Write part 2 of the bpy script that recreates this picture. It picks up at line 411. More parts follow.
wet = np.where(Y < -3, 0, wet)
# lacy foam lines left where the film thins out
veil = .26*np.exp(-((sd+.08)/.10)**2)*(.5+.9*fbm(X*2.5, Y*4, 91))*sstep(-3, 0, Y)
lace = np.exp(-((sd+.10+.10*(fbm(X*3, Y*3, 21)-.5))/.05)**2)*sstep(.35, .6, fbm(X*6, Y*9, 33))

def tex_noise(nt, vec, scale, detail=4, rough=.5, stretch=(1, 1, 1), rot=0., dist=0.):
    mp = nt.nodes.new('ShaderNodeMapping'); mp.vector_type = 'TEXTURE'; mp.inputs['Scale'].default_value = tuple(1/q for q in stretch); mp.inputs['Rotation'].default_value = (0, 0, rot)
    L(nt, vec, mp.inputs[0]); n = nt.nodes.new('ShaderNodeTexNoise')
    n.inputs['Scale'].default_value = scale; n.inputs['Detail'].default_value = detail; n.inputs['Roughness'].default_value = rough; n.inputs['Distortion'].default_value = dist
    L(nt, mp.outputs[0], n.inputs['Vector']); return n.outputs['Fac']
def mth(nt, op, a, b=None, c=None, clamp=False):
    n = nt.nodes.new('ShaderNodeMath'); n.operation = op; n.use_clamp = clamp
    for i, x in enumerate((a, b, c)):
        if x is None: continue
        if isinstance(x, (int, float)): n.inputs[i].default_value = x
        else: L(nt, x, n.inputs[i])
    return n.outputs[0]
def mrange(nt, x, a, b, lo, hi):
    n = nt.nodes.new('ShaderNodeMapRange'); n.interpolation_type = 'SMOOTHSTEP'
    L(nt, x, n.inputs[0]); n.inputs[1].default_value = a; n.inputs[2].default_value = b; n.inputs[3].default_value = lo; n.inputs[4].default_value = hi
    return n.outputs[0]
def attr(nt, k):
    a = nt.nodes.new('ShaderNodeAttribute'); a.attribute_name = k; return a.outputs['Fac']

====

Given problem
Return the whole listing exactly.

Reply to the exercise
Write part 2 of the bpy script that recreates this picture. It picks up at line 411. More parts follow.
wet = np.where(Y < -3, 0, wet)
# lacy foam lines left where the film thins out
veil = .26*np.exp(-((sd+.08)/.10)**2)*(.5+.9*fbm(X*2.5, Y*4, 91))*sstep(-3, 0, Y)
lace = np.exp(-((sd+.10+.10*(fbm(X*3, Y*3, 21)-.5))/.05)**2)*sstep(.35, .6, fbm(X*6, Y*9, 33))

def tex_noise(nt, vec, scale, detail=4, rough=.5, stretch=(1, 1, 1), rot=0., dist=0.):
    mp = nt.nodes.new('ShaderNodeMapping'); mp.vector_type = 'TEXTURE'; mp.inputs['Scale'].default_value = tuple(1/q for q in stretch); mp.inputs['Rotation'].default_value = (0, 0, rot)
    L(nt, vec, mp.inputs[0]); n = nt.nodes.new('ShaderNodeTexNoise')
    n.inputs['Scale'].default_value = scale; n.inputs['Detail'].default_value = detail; n.inputs['Roughness'].default_value = rough; n.inputs['Distortion'].default_value = dist
    L(nt, mp.outputs[0], n.inputs['Vector']); return n.outputs['Fac']
def mth(nt, op, a, b=None, c=None, clamp=False):
    n = nt.nodes.new('ShaderNodeMath'); n.operation = op; n.use_clamp = clamp
    for i, x in enumerate((a, b, c)):
        if x is None: continue
        if isinstance(x, (int, float)): n.inputs[i].default_value = x
        else: L(nt, x, n.inputs[i])
    return n.outputs[0]
def mrange(nt, x, a, b, lo, hi):
    n = nt.nodes.new('ShaderNodeMapRange'); n.interpolation_type = 'SMOOTHSTEP'
    L(nt, x, n.inputs[0]); n.inputs[1].default_value = a; n.inputs[2].default_value = b; n.inputs[3].default_value = lo; n.inputs[4].default_value = hi
    return n.outputs[0]
def attr(nt, k):
    a = nt.nodes.new('ShaderNodeAttribute'); a.attribute_name = k; return a.outputs['Fac']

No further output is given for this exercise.